Kindle Edition, 320 pages
Expected publication: May 7th 2019 by Sourcebooks Landmark
About the Book:
The hardscrabble folks of Troublesome Creek have to scrap for everything—everything except books, that is. Thanks to Roosevelt's Kentucky Pack Horse Library Project, Troublesome's got its very own traveling librarian, Cussy Mary Carter. Cussy's not only a book woman, however, she's also the last of her kind, her skin a shade of blue unlike most anyone else. Not everyone is keen on Cussy's family or the Library Project, and a Blue is often blamed for any whiff of trouble. If Cussy wants to bring the joy of books to the hill folks, she's going to have to confront prejudice as old as the Appalachias and suspicion as deep as the holler. Inspired by the true blue-skinned people of Kentucky and the brave and dedicated Kentucky Pack Horse library service of the 1930s, The Book Woman of Troublesome Creek is a story of raw courage, fierce strength, and one woman's belief that books can carry us anywhere — even back home.

As I began reading I was amazed at the intimate knowledge of language, euphemisms, and slang of the Appalachian culture. The characters were amazingly developed. I cried for Cussy, I loved her father's devotion towards her and even the antagonists were given good backstories to help you understand them, even if you hated them. It's a gripping story that pulled me in and I was unable to put this book down. With each chapter we learn more about the Appalachian way of life. I felt immersed in the story and there were small surprises at every turn of the page.

I really devoured this book and had it on my mind when I wasn't reading - a sure sign of a terrific novel. It is well written with a tremendous sense of time and place. I felt like I was right there in Kentucky with Cussy, trying to forge a life. I am often put off by the use of regional dialect but in this case, it was used moderately and not enough to distract from enjoyment of the story.

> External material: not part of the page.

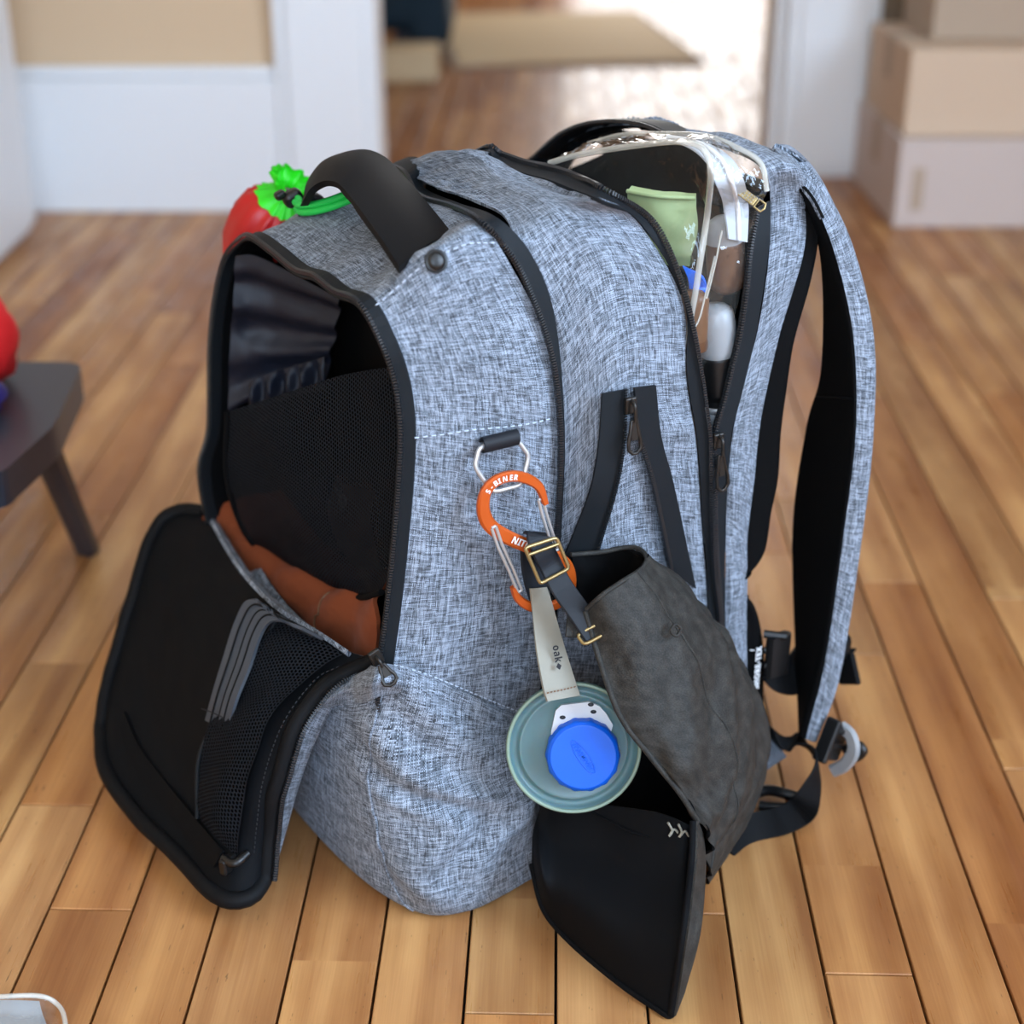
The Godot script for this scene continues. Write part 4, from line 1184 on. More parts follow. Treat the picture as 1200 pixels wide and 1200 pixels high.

There’s so much that I could say about this incredible book. That it’s beautifully written. A valuable contribution to contemporary Southern literature, particularly in its portrayal of womanhood. A meditation on what it means to be human. So I think I’ll just close by saying that The Book Woman of Troublesome Creek reminded me to be kinder and more empathetic, and that my judgement of a person, for good or for bad, will forever fail at seeing and acknowledging the entirety of a person. We all have whole worlds inside of us, no matter the colour of our skin. I loved this book.

Thank you NetGalley, Sourcebooks Landmark and Kim Michele Richardson for the opportunity to read this book in exchange for an impartial review; all opinions are my own.